ハンドメイドの洋服に品質表示する内容(項目)
では、実際にハンドメイドの洋服に品質表示をする場合に必要な項目を説明します。
必須の項目
洋服の品質表示タグには以下の項目が必要です。
- 繊維の組成
- 家庭洗濯等取扱方法
- 表示者名
繊維の組成
使っている繊維の種類と、その割合を%で表記します。各繊維の名称は国ごとに定められており、日本では消費者庁が「繊維の名称を示す用語」で示しています。割合の多いものから順に、以下のように記載しましょう。
- 表地 綿 70%, ポリエステル 30%
- 裏地 綿 100%
家庭洗濯等取扱方法
繊維製品の適切なお手入れ方法を表すため、品質表示の中でも非常に重要な項目です。JIS L0001が規定する記号を用いて表示するよう定められています。

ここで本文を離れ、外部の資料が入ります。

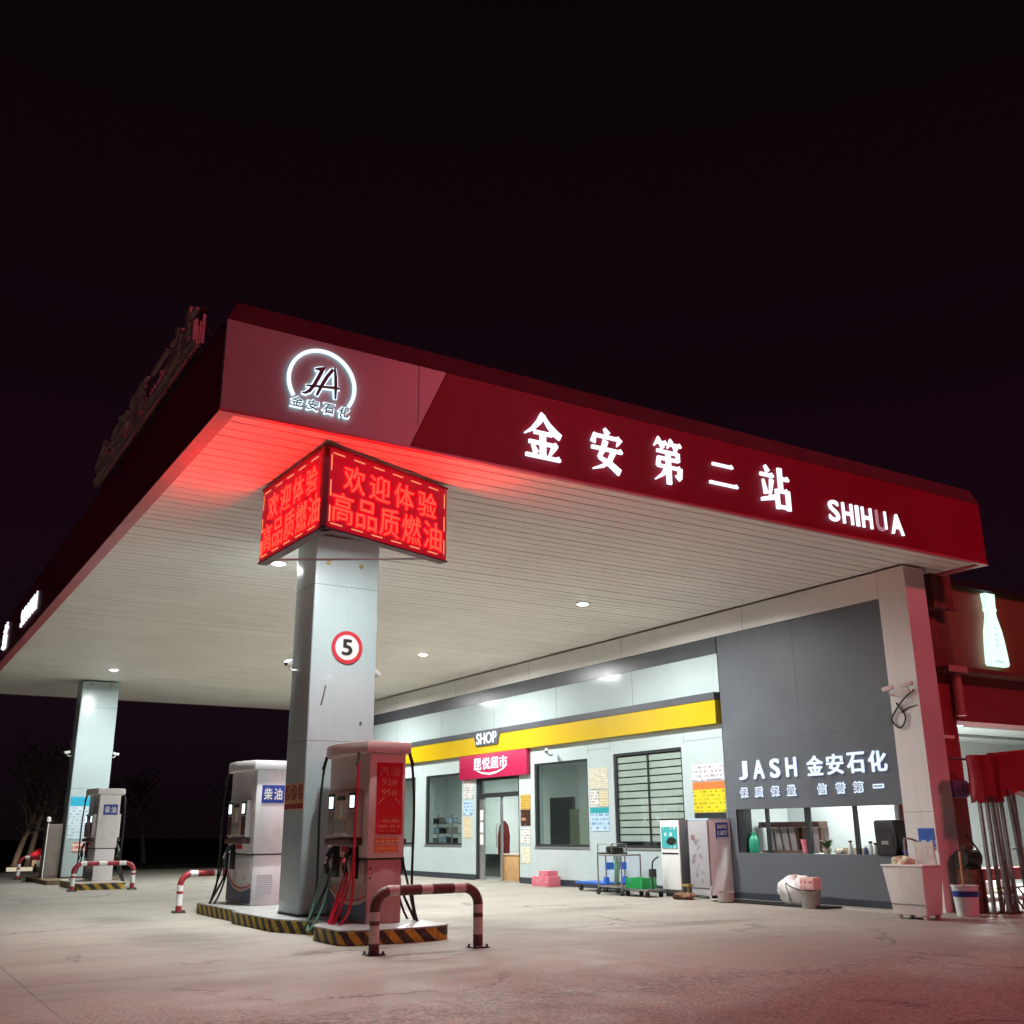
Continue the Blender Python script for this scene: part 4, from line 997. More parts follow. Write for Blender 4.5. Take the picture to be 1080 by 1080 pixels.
MB().tube(bezier([(11.95, 13.1, .04), (12.0, 13.3, .03), (12.15, 13.5, .1), (12.3, 13.62, .2)], 6), .015, 6).build('spout_hose', M['tin'], t)
t = thing('drain_grate', 'black slotted drain grate along the foot of the grey panel', 'drain grate', (12.2, 12.2, 0))
m = MB().box(12.02, 10.98, .004, 12.06, 13.3, .03).box(12.36, 10.98, .004, 12.40, 13.3, .03); yv = 11.0
while yv < 13.25: m.box(12.062, yv, .006, 12.358, yv+.05, .028); yv += .1
m.build('slats', M['black'], t)

# hand trucks and trolleys
def caster(mb, x, y, r=.05): mb.tube([(x-.018, y, r), (x+.018, y, r)], r, 12)
t = thing('platform_trolley', 'blue platform trolley with folding push handle', 'trolley', (12.4, 16.9, 0))
MB().box(12.15, 16.35, .13, 12.72, 17.35, .17).build('deck', M['blue'], t, bevel=.01)
MB().tube(bezier([(12.22, 16.42, .17), (12.21, 16.41, .55), (12.22, 16.41, .70), (12.32, 16.4, .78), (12.55, 16.4, .78), (12.65, 16.41, .70), (12.66, 16.41, .55), (12.65, 16.42, .17)], 6), .016, 8).build('push_handle', M['steel'], t, smooth=True)
MB().box(12.2, 16.385, .40, 12.68, 16.40, .53).build('handle_plate', M['blue'], t)
for xx_ in (12.22, 12.65): MB().box(xx_-.03, 16.37, .171, xx_+.03, 16.47, .27).build('hinge', M['blue'], t)
for xx_ in (12.22, 12.65):
    for yy_ in (16.45, 17.25): m = MB(); caster(m, xx_, yy_, .055); m.build('caster', M['rubber'], t)
t = thing('frame_trolley', 'bare steel frame trolley holding a dark machine and green hose', 'trolley', (11.95, 15.7, 0))
m = MB(); X0, X1, Y0, Y1 = 11.72, 12.15, 15.3, 16.0
for a in (X0, X1):
    for b in (Y0, Y1): m.tube([(a, b, .09), (a, b, .68)], .014, 8)
for zz in (.14, .68):
    m.tube([(X0, Y0, zz), (X1, Y0, zz), (X1, Y1, zz), (X0, Y1, zz), (X0, Y0, zz)], .013, 8)
m.build('frame', M['steel'], t)
MB().box(X0+.02, Y0+.02, .142, X1-.02, Y1-.02, .155).build('lower_shelf', M['rust'], t)
MB().box(11.75, 15.62, .695, 12.12, 16.06, .72).build('tray', M['black'], t)
m = MB()
for a in (11.76, 12.1):
    for b in (15.63, 16.04): m.tube([(a, b, .72), (a, b, .87)], .01, 6)
m.tube([(11.76, 15.63, .87), (12.1, 15.63, .87), (12.1, 16.04, .87), (11.76, 16.04, .87), (11.76, 15.63, .87)], .01, 6).build('tray_rail', M['steel'], t)
for a in (X0, X1):
    for b in (Y0, Y1): m = MB(); caster(m, a, b, .045); m.build('caster', M['rubber'], t)
m = MB().tube([(11.82, 15.82, .775), (12.05, 15.82, .775)], .055, 12).box(11.85, 15.66, .722, 12.05, 15.74, .80)
tag(m.build('pump_motor', M['black']), 'dark pump motor sitting on the tray of the steel frame trolley', 'motor')
m = MB()
for k in range(4): m.tube(bezier([(11.88+.05*k, 15.72, .70), (11.85+.05*k, 15.66+.02*k, .5), (11.9+.03*k, 15.74, .25), (11.93+.03*k, 15.78, .16)], 6), .012, 6)
tag(m.build('garden_hose', M['green_rubber'], smooth=True), 'coil of pale green hose hanging inside the steel frame trolley', 'hose')
t = thing('platform_trolley', 'small grey platform trolley with a single bent handle before the white cabinet', 'trolley', (12.0, 15.0, 0))
MB().box(11.75, 14.62, .10, 12.15, 15.32, .13).build('deck', M['steel'], t)
MB().tube(bezier([(11.95, 14.72, .13), (11.95, 14.72, .5), (11.95, 14.68, .60), (11.95, 14.55, .66)], 6), .014, 8).build('push_handle', M['black'], t, smooth=True)
MB().box(11.9, 14.66, .32, 11.99, 14.76, .46).build('grip_block', M['black'], t)
for xx_ in (11.8, 12.1):
    for yy_ in (14.7, 15.24): m = MB(); caster(m, xx_, yy_, .045); m.build('caster', M['rubber'], t)
cr = thing('plastic_crate', 'green plastic crate on the small grey trolley', 'crate', (11.95, 15.05, .13))
m = MB().box(11.80, 14.83, .132, 12.10, 15.27, .15)
for z0_ in (.15, .19, .23, .27):
    m.box(11.80, 14.83, z0_+.004, 11.815, 15.27, z0_+.034).box(12.085, 14.83, z0_+.004, 12.10, 15.27, z0_+.034).box(11.816, 14.83, z0_+.004, 12.084, 14.845, z0_+.034).box(11.816, 15.255, z0_+.004, 12.084, 15.27, z0_+.034)
m.build('slatted_body', M['green'], cr)
m = MB()
for a in (11.79, 12.09):
    for b in (14.82, 15.26): m.box(a, b, .133, a+.022, b+.022, .31)
m.build('corner_post', M['green'], cr)

# cartons, bag, bucket
tag(MB().box(12.4, 18.66, 0, 12.7, 19.3, .20).build('carton', M['pinkbox'], bevel=.004), 'lower pink printed carton on the ground by the second window', 'carton', 'pink cartons')
tag(MB().box(12.42, 18.72, .201, 12.68, 19.05, .31).build('carton', M['pinkbox'], bevel=.004), 'small pink carton lying on top of the larger one', 'carton', 'pink cartons')
bg_ = lump(MB(), (12.28, 11.70, .21), .20, .33, .22, 11, 18, .13).build('plastic_bag', M['bag'], smooth=True); tag(bg_, 'bulging white plastic bag of rubbish against the grey panel', 'plastic bag')
tag(MB().box(12.08, 11.20, .25, 12.26, 11.46, .42).build('paper_box', printed('red_box_print', (.72, .45, .42), (.5, .06, .05), 12, 'Y', .5), bevel=.01), 'pink and red paper box sticking out of the grey bucket', 'box')
t = thing('bucket', 'grey bucket with raised handle beside the white plastic bag', 'bucket', (12.05, 11.25, 0))
MB().lathe([(.12, 0), (.15, .22), (.162, .225), (.162, .24), (.145, .24), (.115, .03)], (12.05, 11.25, 0)).build('pail', M['tin'], t, smooth=True)
MB().tube(bezier([(12.05, 11.41, .23), (11.92, 11.51, .3), (11.88, 11.55, .34), (11.84, 11.49, .25), (11.84, 11.43, .1)], 6), .008, 6).build('handle', M['black'], t)

# ------------------------------------------------------------------ on the serving counter
cz = .729
t = thing('gas_bottle', 'green bottle at the left end of the serving counter', 'bottle', (12.98, 13.26, cz))
MB().lathe([(.075, 0), (.085, .02), (.085, .20), (.06, .26), (.03, .28), (.03, .33)], (12.98, 13.26, cz)).build('body', M['greenglass'], t, smooth=True)
t = thing('display_shelf', 'brown shelf holding leaning white boards behind the counter', 'shelf', (13.5, 12.9, cz))
MB().box(13.3, 12.1, 1.13, 13.5, 13.45, 1.22).build('top_rail', M['brown'], t)
for yy_ in (12.45, 12.6, 12.12): MB().box(13.35, yy_, .73, 13.45, yy_+.05, 1.128).build('upright', M['brown'], t)
m = MB()
for k in range(4): a = 13.28-k*.17; m.prism([(0, 0), (.02, 0), (-.06+.02, .40), (-.06, .40)], (13.5, a, .73), *AX['side'], -.004, .004)
m.build('divider', M['brown'], t)
MB().box(13.52, 12.1, .73, 13.54, 13.44, 1.128).build('back_board', mat('pale_pink_board', (.74, .66, .70), .5), t)
MB().box(13.0, 12.15, cz, 13.3, 13.1, cz+.04).build('base_rail', M['brown'], t)
t = thing('drink_cup', 'pink printed paper tub on the counter beside the middle post', 'cup', (13.0, 12.1, cz))
MB().lathe([(.07, 0), (.10, .2), (.108, .205), (.108, .215), (.09, .215)], (13.0, 12.1, cz)).build('tub', M['pinkbox'], t, smooth=True)
t = thing('potted_plant', 'small pot of green plant on the counter right of the middle post', 'plant', (13.05, 11.75, cz))
MB().lathe([(.05, 0), (.07, .07), (.07, .075)], (13.05, 11.75, cz), 12).build('pot', M['cream'], t)
m = MB(); rg = random.Random(5)
for k in range(60):
    a = rg.uniform(0, 6.28); rr = rg.uniform(.05, .17); el = rg.uniform(.05, .17)
    p0 = V((13.05, 11.75, cz+.07)); p1 = p0+V((math.cos(a)*rr, math.sin(a)*rr, el)); s_v = V((-math.sin(a), math.cos(a), 0))*.018
    mid_ = (p0+p1)/2+V((0, 0, .03)); m.add([p0, mid_+s_v, p1, mid_-s_v], [(0, 1, 2, 3)])
m.build('leaves', M['leaf'], t)
tag(lump(MB(), (13.0, 11.45, cz+.04), .05, .07, .045, 8).build('paper_crumple', M['cream'], smooth=True), 'crumpled cream paper on the counter beside the potted plant', 'paper')
MBt = MB().box(13.06, 10.95, cz, 13.3, 11.6, cz+.09); tag(MBt.build('cardboard_tray', mat('brown_card', (.45, .35, .25), .7)), 'low cardboard tray along the counter behind the bottles', 'tray')
def bottle(y, x, h, cap, body, label):
    t = thing('bottle', label, 'bottle', (x, y, cz), 'small bottles on the serving counter')
    MB().lathe([(.032, 0), (.036, .01), (.036, h*.6), (.018, h*.78), (.018, h*.86)], (x, y, cz), 14).build('body', body, t, smooth=True)
    MB().lathe([(.028, h*.86), (.028, h)], (x, y, cz), 12).build('cap', cap, t)
clr = mat('milky_plastic', (.7, .72, .7), .3)
bottle(11.22, 12.98, .20, M['black'], clr, 'clear bottle with a dark cap alone left of the right-hand post')
bottle(10.92, 12.96, .12, M['white_paint'], mat('blue_label', (.10, .14, .32), .4), 'short blue labelled bottle right of the right-hand post')
bottle(10.85, 12.99, .19, M['black'], clr, 'dark capped bottle between the blue one and the black loudspeaker')
bottle(10.73, 12.95, .17, M['black'], clr, 'dark capped bottle closest to the black loudspeaker')
t = thing('loudspeaker', 'black portable loudspeaker standing on the right end of the counter', 'loudspeaker', (13.0, 10.42, cz))
MB().prism([(-.17, 0), (.15, 0), (.19, .12), (.19, .3), (.15, .47), (.12, .49), (-.16, .49), (-.19, .46)], (12.95, 10.43, cz), *AX['side'], -.14, .13).build('cabinet', M['black'], t, bevel=.012)
MB().prism([(-.14, .04), (.13, .04), (.13, .3), (-.14, .3)], (12.82, 10.43, cz), *AX['side'], .001, .006).build('grille', M['rubber'], t)
MB().prism([(-.15, .345), (.13, .345), (.13, .355), (-.15, .355)], (12.82, 10.43, cz), *AX['side'], .001, .01).prism([(-.13, .39), (.1, .39), (.1, .45), (-.13, .45)], (12.82, 10.43, cz), *AX['side'], .001, .004).build('control_strip', M['frame_dark'], t)
MB().prism([(-.07, .15), (.05, .15), (.05, .2), (-.07, .2)], (12.82, 10.43, cz), *AX['side'], .007, .01).build('badge', M['tin'], t)
tag(lump(MB(), (12.95, 10.15, cz+.05), .06, .09, .05, 21).build('blue_cloth', M['blue'], smooth=True), 'crumpled blue cloth at the foot of the loudspeaker', 'cloth')

# ------------------------------------------------------------------ washing machine at the portal column
t = thing('washing_machine', 'white twin-tub washing machine with its lid raised beside the portal column', 'washing machine', (11.85, 9.3, 0))
a = [(11.58, 8.92), (11.90, 8.92), (11.90, 9.42), (11.58, 9.42)]
b = [(11.54, 8.88), (11.94, 8.88), (11.94, 9.50), (11.54, 9.50)]
MB().add([(x_, y_, .05) for x_, y_ in a]+[(x_, y_, .63) for x_, y_ in b], [(3,2,1,0),(4,5,6,7),(0,1,5,4),(1,2,6,5),(2,3,7,6),(3,0,4,7)]).build('tub_body', mat('washer_white', (.74, .71, .69), .35, grime=.2), t, bevel=.02)
MB().box(11.53, 8.87, .632, 11.95, 9.51, .655).build('rim', M['white_paint'], t, bevel=.008)
MB().box(11.558, 8.93, .175, 11.57, 9.43, .18).build('lower_seam', M['seam'], t)
MB().prism([(-.16, 0), (.14, 0), (.12, .27), (-.18, .27)], (11.90, 9.07, .66), *AX['side'], -.02, 0).build('lid', M['barwhite'], t, bevel=.006)
for xx_ in (11.63, 11.86):
    for yy_ in (8.97, 9.36): MB().lathe([(.035, 0), (.035, .05)], (xx_, yy_, 0), 10).build('foot', M['cream'], t)
m = lump(MB(), (11.74, 9.32, .68), .15, .15, .07, 31).build('laundry', mat('pale_laundry', (.62, .62, .45), .8), smooth=True); tag(m, 'heap of pale yellowish laundry on top of the washing machine', 'laundry')
tag(MB().tube(bezier([(11.86, 9.36, .62), (11.87, 9.36, .92), (11.88, 9.34, .97), (12.0, 9.3, .95), (12.4, 9.4, .85), (12.82, 9.6, .82)], 8), .013, 8).build('water_hose', M['tin'], smooth=True), 'grey inlet hose arching over the washing machine', 'hose')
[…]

組み合わせの順序は、以下の番号順に左から右に並べることが決まっています。
- 洗濯処理記号
- 漂白処理記号
- タンブル乾燥処理記号
- 自然乾燥処理記号
- アイロン仕上げ処理記号
- ドライクリーニング処理記号
- ウエットクリーニング処理記号
これら7つの記号のうち、省略されたものがあればそれは「該当の処理が可能」という意味になります。
表示者名
表示者の「氏名または名称」と「住所または電話番号」を記載します。ハンドメイド作家の場合は個人名を指し、原則として俗称やニックネームは認められません。
連絡先
住所または電話番号に関しては、次の通り規定されています。
住所
都道府県名から部屋番号まで省略せず、すべてを表記する
電話番号
市外局番からすべてを表記する。フリーダイヤルは可能だが、FAX・PHS・携帯電話などは不可
任意の項目
上記の必須項目に加え、任意の項目を付け足して表示することも可能です。一例として、以下のような項目があります。
品番・サイズ
品番やサイズの表記があると、商品が管理しやすくなります。また、購入者にもサイズが一目でわかりますので、親切でしょう。
取扱いに関する文章
主に洗濯絵表示では伝えきれない内容を表示する場所です。「陰干ししてください」「色移りに注意してください」など一言表記があると、洗濯トラブルの防止になります。
ロゴ
独自のロゴがあれば、ぜひ使いましょう。作家名や屋号を覚えてもらいやすくなります。
原産国
「MADE IN JAPAN」などの表記のことを指します。これも義務ではありませんが、あえて表記しておくのも良いでしょう。

品質表示義務を守りハンドメイド作品のタグを有効に活用しよう
ハンドメイド作品のタグには、ブランド認知度のアップや再購入の促進のほか、商品の材質などの情報を伝える役割もあります。
ハンドメイド作品であっても、作品によっては家庭用品品質表示法で定められた内容をきちんと表記する必要があります。自身の作品が該当するかを確認し、もし品質表示をする必要があれば必須項目を網羅して表示しましょう。
品質表示義務は、購入者に作品を末長く快適に使ってもらうためのものでもあります。ぜひ、正しい品質表示でハンドメイド作品を愛用してもらいましょう。